I will spare you the 5 hour play-by-play, but I do want to mention the one stop we made in a tiny village somewhere between the interstate from Rome and San Gimignano.  We stopped at a tiny café in hopes of finding a single soul that spoke enough English to either give us directions or draw us a map.  Out of the three Italians in the café, they all tried to explain the directions to us in…you guessed it – rapid-fire Italian.  We finally asked, through a delightful series of charades, if they could draw us a map.  The four of us huddled around the bar while we watched the man draw a line north, then east, then south, then west.  He then wrote “San Gimignano” inside.  He’d drawn us a box around the words San Gimignano.  Then he wrote “10k” below the boxed San Gimignano, spoke some more rapid-fire Italian and tapped the words a bunch of times with his pen.  Huh.  For all of you who may at some time in the future be called upon to draw a map for someone, please hear this lesson and actually draw a real map, not just words.  J

Anyway, with the help of an English-speaking girl at a hotel in another tiny village, we were able to finally locate Fattoria Poggio Alloro Agriturismo, the working farm and vineyard where we would spend the next few days with my parents.  My, what a beautiful site the farm was when we arrived!  I’m not positive, by I may have seen my husband kiss the dirt of the farm, for allowing him to get out of the dreaded Dodge and not have to drive anymore that evening.  Of course, that could have just been my imagination, too.  J  The Agriturismo is situated on the top of a hill, where you have an incredible view of the surrounding fields and village of San Gimignano rising out of the top of a hill in the distance.  The view was so amazing, we all commented it looked like a backdrop to a movie (such as The Princess Bride) instead of real life.  www.fattoriapoggioalloro.com 

We all shared a meal made from 95% organic from their farm that evening, complete with course after course of melt-in-your-mouth cheese puff pastries, three kinds of beef salami, spaghetti, salad, roast beef, ice cream and fruit, and of course, their own wines.  A deliciously stuffing outdoor meal, with the amazing view all around!  It was so wonderful to be together with my parents, Mel, and Cathy!

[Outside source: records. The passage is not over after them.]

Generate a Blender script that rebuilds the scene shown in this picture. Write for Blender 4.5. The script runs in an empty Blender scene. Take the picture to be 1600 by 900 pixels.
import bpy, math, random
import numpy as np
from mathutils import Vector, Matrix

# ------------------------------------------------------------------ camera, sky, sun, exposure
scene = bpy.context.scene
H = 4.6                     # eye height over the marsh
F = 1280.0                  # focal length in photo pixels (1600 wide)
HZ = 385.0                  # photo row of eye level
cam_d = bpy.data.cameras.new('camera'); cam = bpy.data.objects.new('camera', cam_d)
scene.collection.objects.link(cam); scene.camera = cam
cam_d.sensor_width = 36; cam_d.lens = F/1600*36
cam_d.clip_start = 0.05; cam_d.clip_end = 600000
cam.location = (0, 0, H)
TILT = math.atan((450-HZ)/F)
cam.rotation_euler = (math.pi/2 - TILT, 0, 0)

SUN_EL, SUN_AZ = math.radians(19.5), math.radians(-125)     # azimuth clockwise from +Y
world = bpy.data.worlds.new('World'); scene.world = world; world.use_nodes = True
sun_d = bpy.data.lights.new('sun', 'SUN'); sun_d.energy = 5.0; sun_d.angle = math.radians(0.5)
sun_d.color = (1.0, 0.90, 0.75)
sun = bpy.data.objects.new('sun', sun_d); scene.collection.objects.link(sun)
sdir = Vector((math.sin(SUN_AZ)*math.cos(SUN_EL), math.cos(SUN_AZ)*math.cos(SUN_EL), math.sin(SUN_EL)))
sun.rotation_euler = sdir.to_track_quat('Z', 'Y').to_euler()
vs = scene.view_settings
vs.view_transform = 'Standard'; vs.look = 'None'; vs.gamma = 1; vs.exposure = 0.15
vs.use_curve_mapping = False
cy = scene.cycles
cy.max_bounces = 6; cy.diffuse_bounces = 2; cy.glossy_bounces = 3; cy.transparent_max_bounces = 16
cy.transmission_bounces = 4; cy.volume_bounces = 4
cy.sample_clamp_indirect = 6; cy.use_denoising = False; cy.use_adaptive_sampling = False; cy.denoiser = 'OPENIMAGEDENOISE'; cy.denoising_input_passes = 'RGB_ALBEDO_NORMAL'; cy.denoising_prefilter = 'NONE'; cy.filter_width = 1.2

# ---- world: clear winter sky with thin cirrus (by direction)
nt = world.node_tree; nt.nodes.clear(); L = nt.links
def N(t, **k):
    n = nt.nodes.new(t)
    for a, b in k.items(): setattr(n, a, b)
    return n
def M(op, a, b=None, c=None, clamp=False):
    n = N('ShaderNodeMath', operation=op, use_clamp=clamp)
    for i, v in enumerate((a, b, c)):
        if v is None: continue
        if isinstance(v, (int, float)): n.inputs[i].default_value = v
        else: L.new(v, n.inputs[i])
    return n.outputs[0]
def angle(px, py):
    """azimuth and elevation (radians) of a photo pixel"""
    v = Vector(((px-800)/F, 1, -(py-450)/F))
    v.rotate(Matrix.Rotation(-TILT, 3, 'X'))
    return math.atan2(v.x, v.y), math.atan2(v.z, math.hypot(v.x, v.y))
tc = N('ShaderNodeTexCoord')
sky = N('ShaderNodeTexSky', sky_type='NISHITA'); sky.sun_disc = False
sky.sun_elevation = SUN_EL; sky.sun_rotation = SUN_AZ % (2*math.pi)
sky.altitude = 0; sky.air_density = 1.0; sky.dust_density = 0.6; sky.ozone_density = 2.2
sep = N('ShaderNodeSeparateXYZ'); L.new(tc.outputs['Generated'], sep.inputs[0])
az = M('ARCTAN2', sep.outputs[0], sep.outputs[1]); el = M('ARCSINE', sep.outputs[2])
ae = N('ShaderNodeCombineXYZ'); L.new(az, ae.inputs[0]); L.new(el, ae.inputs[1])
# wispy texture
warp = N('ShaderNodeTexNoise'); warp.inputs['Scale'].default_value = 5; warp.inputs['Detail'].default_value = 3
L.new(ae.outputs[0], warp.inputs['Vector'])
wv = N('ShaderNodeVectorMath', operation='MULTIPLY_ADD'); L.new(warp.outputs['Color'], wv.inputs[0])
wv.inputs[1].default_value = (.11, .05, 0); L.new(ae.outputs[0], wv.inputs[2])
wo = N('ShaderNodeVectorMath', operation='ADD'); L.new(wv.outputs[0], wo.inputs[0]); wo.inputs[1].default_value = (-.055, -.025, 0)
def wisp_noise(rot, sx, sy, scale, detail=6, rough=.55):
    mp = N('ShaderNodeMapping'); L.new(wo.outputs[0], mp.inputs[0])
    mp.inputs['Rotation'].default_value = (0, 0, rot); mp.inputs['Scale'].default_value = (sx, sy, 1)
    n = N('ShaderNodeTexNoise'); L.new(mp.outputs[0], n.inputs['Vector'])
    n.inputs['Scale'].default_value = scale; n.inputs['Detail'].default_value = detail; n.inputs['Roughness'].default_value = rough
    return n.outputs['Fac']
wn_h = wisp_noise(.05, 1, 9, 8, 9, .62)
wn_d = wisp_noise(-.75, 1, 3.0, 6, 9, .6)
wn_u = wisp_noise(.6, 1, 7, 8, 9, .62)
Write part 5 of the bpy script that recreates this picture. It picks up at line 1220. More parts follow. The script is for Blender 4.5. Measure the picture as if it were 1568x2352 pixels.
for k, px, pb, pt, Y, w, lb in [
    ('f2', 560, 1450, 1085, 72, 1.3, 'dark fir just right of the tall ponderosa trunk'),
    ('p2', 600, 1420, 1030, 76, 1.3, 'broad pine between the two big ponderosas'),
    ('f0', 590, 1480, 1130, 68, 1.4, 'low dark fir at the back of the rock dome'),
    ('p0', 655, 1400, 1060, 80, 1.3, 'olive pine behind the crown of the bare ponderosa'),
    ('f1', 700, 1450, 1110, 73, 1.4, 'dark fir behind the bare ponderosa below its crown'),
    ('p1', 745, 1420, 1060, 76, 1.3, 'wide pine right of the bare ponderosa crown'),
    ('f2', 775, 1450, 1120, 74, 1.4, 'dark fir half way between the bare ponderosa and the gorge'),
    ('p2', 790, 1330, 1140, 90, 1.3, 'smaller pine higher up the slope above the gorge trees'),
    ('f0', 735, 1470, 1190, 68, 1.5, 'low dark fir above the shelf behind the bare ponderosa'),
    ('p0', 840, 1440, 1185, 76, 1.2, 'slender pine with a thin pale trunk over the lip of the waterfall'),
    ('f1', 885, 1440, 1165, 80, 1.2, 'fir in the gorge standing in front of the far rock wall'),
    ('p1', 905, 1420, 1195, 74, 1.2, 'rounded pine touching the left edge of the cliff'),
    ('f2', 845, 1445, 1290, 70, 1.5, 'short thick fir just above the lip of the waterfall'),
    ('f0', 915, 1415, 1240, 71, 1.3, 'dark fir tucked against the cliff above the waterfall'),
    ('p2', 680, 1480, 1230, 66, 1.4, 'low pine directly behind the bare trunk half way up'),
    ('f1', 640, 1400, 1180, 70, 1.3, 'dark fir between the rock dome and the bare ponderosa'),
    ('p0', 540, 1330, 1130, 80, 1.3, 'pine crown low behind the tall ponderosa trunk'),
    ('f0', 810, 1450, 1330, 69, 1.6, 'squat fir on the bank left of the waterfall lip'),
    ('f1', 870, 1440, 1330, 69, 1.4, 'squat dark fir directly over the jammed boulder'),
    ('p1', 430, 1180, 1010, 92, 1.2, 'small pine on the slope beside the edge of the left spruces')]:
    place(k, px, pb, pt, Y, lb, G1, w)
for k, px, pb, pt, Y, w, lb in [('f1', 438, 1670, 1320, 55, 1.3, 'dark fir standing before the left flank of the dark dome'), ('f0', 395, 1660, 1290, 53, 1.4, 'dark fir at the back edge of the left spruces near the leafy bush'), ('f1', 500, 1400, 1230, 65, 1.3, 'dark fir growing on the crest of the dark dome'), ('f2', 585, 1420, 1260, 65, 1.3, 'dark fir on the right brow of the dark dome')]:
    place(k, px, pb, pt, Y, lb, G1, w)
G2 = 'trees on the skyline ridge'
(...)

During our last evening at the Agriturismo, we took a long walk along some of their 200 acres.  It was so nice to enjoy the Tuscan countryside…until the sky abruptly turned dark as a large storm approached.  We all hightailed it back to the Agriturismo in time to miss the rain, but catch the power outage.  After the storm had passed, the resulting clouds and sunset made it appear as if the sky were on fire!  Absolutely gorgeous and a wonderful way to end our time together!